### Request
Retype only what runs from the beginning of the data through the line with "q = MB(); q.tube([P(*a)"; please omit the pictures and keep every line exact.

### Dataset section
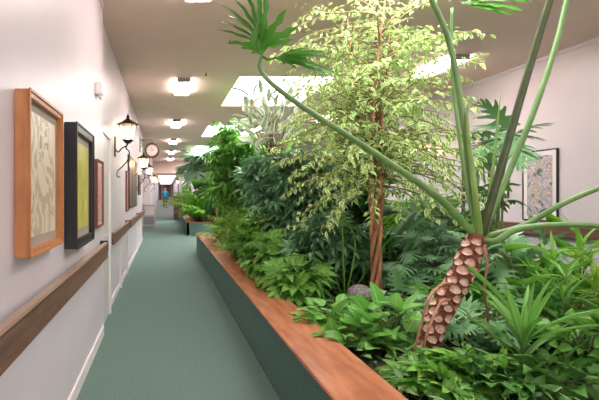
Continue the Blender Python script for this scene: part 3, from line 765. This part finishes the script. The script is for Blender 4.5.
p = petiole([(496, 241, 3.05), (515, 230, 3.0), (550, 225, 2.9), (599, 226, 2.8), (650, 236, 2.7)], (.023, .015), M['petiole']); hleaf(p, P(650, 236, 2.7), (.9, -.3, -.3), (0, -.2, 1), .6)
q = MB(); q.tube([CR, P(476, 200, 3.12), P(471, 160, 3.12), P(467, 120, 3.12), P(469, 96, 3.12)], [.027, .018, .016, .010, .002], 10, sub=6); q.build('spear_leaf', M['spear'], hero)
q = MB(); q.tube([CR, P(488, 205, 3.25), P(494, 160, 3.25), P(498, 120, 3.25), P(501, 92, 3.25)], [.025, .013, .010, .006, .002], 10, sub=6); q.build('spear_leaf', M['spear'], hero)
for pts in (((453, 283, 3.14), (441, 285, 3.08), (428, 300, 3.0), (421, 325, 3.0), (414, 352, 3.0)), ((450, 300, 3.14), (441, 302, 3.08), (430, 325, 2.98), (419, 362, 2.98)), ((484, 245, 3.12), (487, 262, 3.1), (484, 290, 3.15), (488, 318, 3.2), (484, 345, 3.3))):
    q = MB(); q.tube([P(*a) for a in pts], np.linspace(.011, .007, len(pts)), 7, sub=6); q.build('aerial_root', M['root'], hero)

# ================================================================== VARIEGATED FIG
fb = P(376, 300, 4.7); fb[2] = SOIL
fig = thing('variegated_fig', 'variegated weeping fig with braided brown trunks and airy cream green crown', 'tree', tuple(fb))
tops = []
for k in range(4):
    ph = k*PI/2; q = MB(); pts = []; rad = []
    for i in range(15):
        f_ = i/14; z = SOIL-.05+f_*1.25; a = ph+f_*6.5; rr_ = .030+.035*f_**2+.015*(1-f_)**3
        pts.append((fb[0]+rr_*math.cos(a), fb[1]+rr_*math.sin(a), z)); rad.append(.022-.003*f_+.010*(1-f_)**6)
    end = np.array(pts[-1]); dirs = [(-.25, .1), (.22, .15), (-.05, -.2), (.08, .1)][k]
    pts += [tuple(end+[dirs[0]*.4, dirs[1]*.4, .45]), tuple(end+[dirs[0]*.9, dirs[1]*.9, 1.0]), tuple(end+[dirs[0]*1.5+.08, dirs[1]*1.5, 1.85])]
    rad += [.022, .016, .007]
    q.tube(pts, rad, 9, sub=3); q.build('trunk', M['bark'], fig); tops.append(np.array(pts[14:]))
lf, br = MB(), MB(); PPs, DDs, UUs, SSs = [], [], [], []
for i in range(400):
    tp = tops[i % 4]; a = rng.random()*2.9+.05; j = min(int(a), 2); s0 = tp[j]*(1-a+j)+tp[j+1]*(a-j)
    az = rng.random()*2*PI; ht = (s0[2]-1.6)/2.0
    L = rng.uniform(.4, 1.15)*(1.0-.12*ht); el = rng.uniform(-.2, 1.0)
    d0 = np.array([math.cos(az)*math.cos(el), math.sin(az)*math.cos(el)*.8, math.sin(el)])
    kk = 7; pts = [s0.copy()]; p_ = s0.copy(); d = d0.copy()
    for q_ in range(kk-1):
        p_ = p_+d*L/(kk-1); d = norm(d+np.array([0, 0, -.17])); pts.append(p_.copy())
    pts = np.array(pts)
    pts[:, 2] = np.minimum(pts[:, 2], CZ-.08)
    if i % 2 == 0 or L > .8: br.tube(pts, np.linspace(.007 if L < .8 else .010, .002, kk), 4)
    nl = int(17*L/.7)
    tt = np.linspace(.25, 1, nl)*(kk-1.001); i0 = tt.astype(int); fr = (tt-i0)[:, None]; pt = pts[i0]*(1-fr)+pts[i0+1]*fr
    tn = norm(pts[i0+1]-pts[i0]); sd = norm(np.cross(tn, [0, 0, 1.]))*np.where(np.arange(nl) % 2, 1, -1)[:, None]
    PPs.append(pt+rng.normal(size=pt.shape)*.015); DDs.append(tn*.6+sd+rng.normal(size=pt.shape)*.4-[0, 0, .35]); UUs.append(np.tile([0, 0, 1.], (nl, 1))+rng.normal(size=pt.shape)*.5); SSs.append(rng.uniform(.045, .078, nl))
place(lf, T['ficus'], np.vstack(PPs), np.vstack(DDs), np.vstack(UUs), np.concatenate(SSs))
lf.build('foliage', L_['ficus'], fig); br.build('branch', M['twig'], fig)

# speckled stone in the planter
st = P(360, 294, 4.75)
t = MB(); t.lathe((st[0], st[1], SOIL-.02), [(.05, 0), (.11, .04), (.135, .10), (.12, .17), (.07, .21), (.01, .225)], 18)
o = t.build('garden_stone', M['stone']); tag(o, 'round pale speckled stone beside the braided fig trunk', 'stone')

# ================================================================== OTHER PLANTS, NEAR PLANTER
def at(u, v, Y): return P(u, v, Y)
exec_list = []
bush('variegated_rubber_plant', 'rubber plant with pale cream edged leaves against the skylight', 'plant', at(268, 122, 7.2), (.48, .35, .52), 95, 'ell', 'rubberv', (.18, .3), base=(1.9, 7.2), stems=5, up=.8, flat=.5, stemmat='wood', r0=.016)
bush('umbrella_tree', 'tall mid green umbrella tree left of the rubber plant', 'tree', at(238, 165, 9.2), (.62, .5, .95), 260, 'schef', 'mid', (.15, .22), base=(1.8, 9.2), stems=6, r0=.02, stemmat='wood')
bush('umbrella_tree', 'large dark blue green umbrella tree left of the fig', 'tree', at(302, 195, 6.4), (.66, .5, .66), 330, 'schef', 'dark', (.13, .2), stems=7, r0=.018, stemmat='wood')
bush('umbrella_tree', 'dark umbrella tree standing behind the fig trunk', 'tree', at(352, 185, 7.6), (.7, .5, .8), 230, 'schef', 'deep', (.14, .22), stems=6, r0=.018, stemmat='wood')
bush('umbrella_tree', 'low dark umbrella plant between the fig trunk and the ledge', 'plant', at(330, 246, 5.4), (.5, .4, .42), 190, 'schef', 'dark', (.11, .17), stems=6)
palm('bamboo_palm', 'yellow green feathery palm near the far end of the near planter', 'plant', (1.65, 9.3), 22, 1.15, 'yellow', elev=(35, 85), leaflet=.2, nl=22)
palm('bamboo_palm', 'bright feathery palm right behind the near planter ledge', 'plant', (1.55, 7.6), 20, .9, 'bright', elev=(30, 80), leaflet=.17, nl=22)
palm('bamboo_palm', 'tall bright palm crown rising beside the mid green umbrella tree', 'plant', (2.0, 10.5), 18, 1.0, 'bright', h=1.1, elev=(10, 75), leaflet=.26, nl=20)
bush('aralia_bush', 'bushy aralia with pointed palmate leaves along the ledge', 'plant', at(276, 258, 5.9), (.42, .55, .33), 130, 'aral', 'mid', (.14, .21), stems=6)
bush('aralia_bush', 'darker aralia bush spilling at the middle of the ledge', 'plant', at(295, 280, 5.0), (.34, .45, .22), 90, 'aral', 'mid', (.15, .22), stems=6)
bush('aralia_bush', 'small green aralia beside the ledge, left of the palm crowns', 'plant', at(248, 240, 7.6), (.4, .6, .3), 120, 'aral', 'mid', (.12, .18), stems=6)
bush('aralia_bush', 'leafy low shrub at the far corner of the near planter', 'plant', at(232, 228, 10.4), (.4, .9, .36), 150, 'aral', 'bright', (.12, .2), stems=6)
T['sword'] = [ovate(.10, 10, .2, .3, 'ovate'), ovate(.095, 10, .4, .3, 'ovate'), ovate(.09, 10, .08, .35, 'ovate')]
bush('broad_leaf_plant', 'broad leaved plant hanging over the terracotta ledge', 'plant', at(336, 322, 3.85), (.32, .34, .15), 60, 'broad', 'broad', (.13, .2), stems=5, up=.25)
bush('broad_leaf_plant', 'pale green broad leaved plant in front of the fig trunk', 'plant', at(392, 326, 3.5), (.3, .28, .16), 55, 'broad', 'broad', (.15, .22), stems=5, up=.3)
bush('broad_leaf_plant', 'deep green low plant right of the stone', 'plant', at(362, 342, 3.4), (.3, .24, .12), 60, 'broad', 'mid', (.11, .17), stems=5, up=.3)
bush('ivy_plant', 'dark lobed ivy at the near corner of the ledge', 'plant', at(432, 386, 2.6), (.22, .2, .08), 40, 'aral', 'mid', (.11, .17), stems=5, up=.3)
bush('ivy_plant', 'dark low ivy in front of the scarred trunk', 'plant', at(468, 375, 2.75), (.26, .2, .13), 42, 'aral', 'mid', (.11, .17), stems=5, up=.3)
bush('ivy_plant', 'dark ivy patch at the bottom centre right under the strap leaves', 'plant', at(500, 385, 2.6), (.26, .2, .13), 46, 'aral', 'deep', (.11, .17), stems=5, up=.3)
bush('ivy_plant', 'dark ivy patch in the bottom right corner', 'plant', at(565, 385, 2.55), (.28, .22, .14), 46, 'broad', 'deep', (.11, .17), stems=5, up=.3)
bush('broad_leaf_plant', 'low mid green leaves right of the strap leaved plant', 'plant', at(585, 345, 2.9), (.26, .25, .18), 70, 'broad', 'mid', (.11, .17), stems=5, up=.3)
bush('split_leaf_plant', 'blue green split leaved philodendron behind the trunk top', 'plant', at(510, 262, 4.3), (.45, .35, .3), 40, 'split', 'split', (.2, .3), stems=6, up=.1, r0=.012)
bush('split_leaf_plant', 'split leaved philodendron low at the right of the scarred trunk', 'plant', at(480, 320, 3.5), (.32, .25, .18), 34, 'split', 'split', (.16, .24), stems=6)
bush('split_leaf_plant', 'split leaved philodendron between the fig trunk and scarred trunk', 'plant', at(425, 262, 4.9), (.5, .4, .35), 60, 'split', 'dark', (.18, .28), stems=6)
bush('split_leaf_plant', 'small split leaved philodendron low behind the aerial roots', 'plant', at(418, 305, 4.0), (.3, .3, .2), 34, 'split', 'split', (.14, .2), stems=5)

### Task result
Continue the Blender Python script for this scene: part 3, from line 765. This part finishes the script. The script is for Blender 4.5.
p = petiole([(496, 241, 3.05), (515, 230, 3.0), (550, 225, 2.9), (599, 226, 2.8), (650, 236, 2.7)], (.023, .015), M['petiole']); hleaf(p, P(650, 236, 2.7), (.9, -.3, -.3), (0, -.2, 1), .6)
q = MB(); q.tube([CR, P(476, 200, 3.12), P(471, 160, 3.12), P(467, 120, 3.12), P(469, 96, 3.12)], [.027, .018, .016, .010, .002], 10, sub=6); q.build('spear_leaf', M['spear'], hero)
q = MB(); q.tube([CR, P(488, 205, 3.25), P(494, 160, 3.25), P(498, 120, 3.25), P(501, 92, 3.25)], [.025, .013, .010, .006, .002], 10, sub=6); q.build('spear_leaf', M['spear'], hero)
for pts in (((453, 283, 3.14), (441, 285, 3.08), (428, 300, 3.0), (421, 325, 3.0), (414, 352, 3.0)), ((450, 300, 3.14), (441, 302, 3.08), (430, 325, 2.98), (419, 362, 2.98)), ((484, 245, 3.12), (487, 262, 3.1), (484, 290, 3.15), (488, 318, 3.2), (484, 345, 3.3))):
    q = MB(); q.tube([P(*a) for a in pts], np.linspace(.011, .007, len(pts)), 7, sub=6); q.build('aerial_root', M['root'], hero)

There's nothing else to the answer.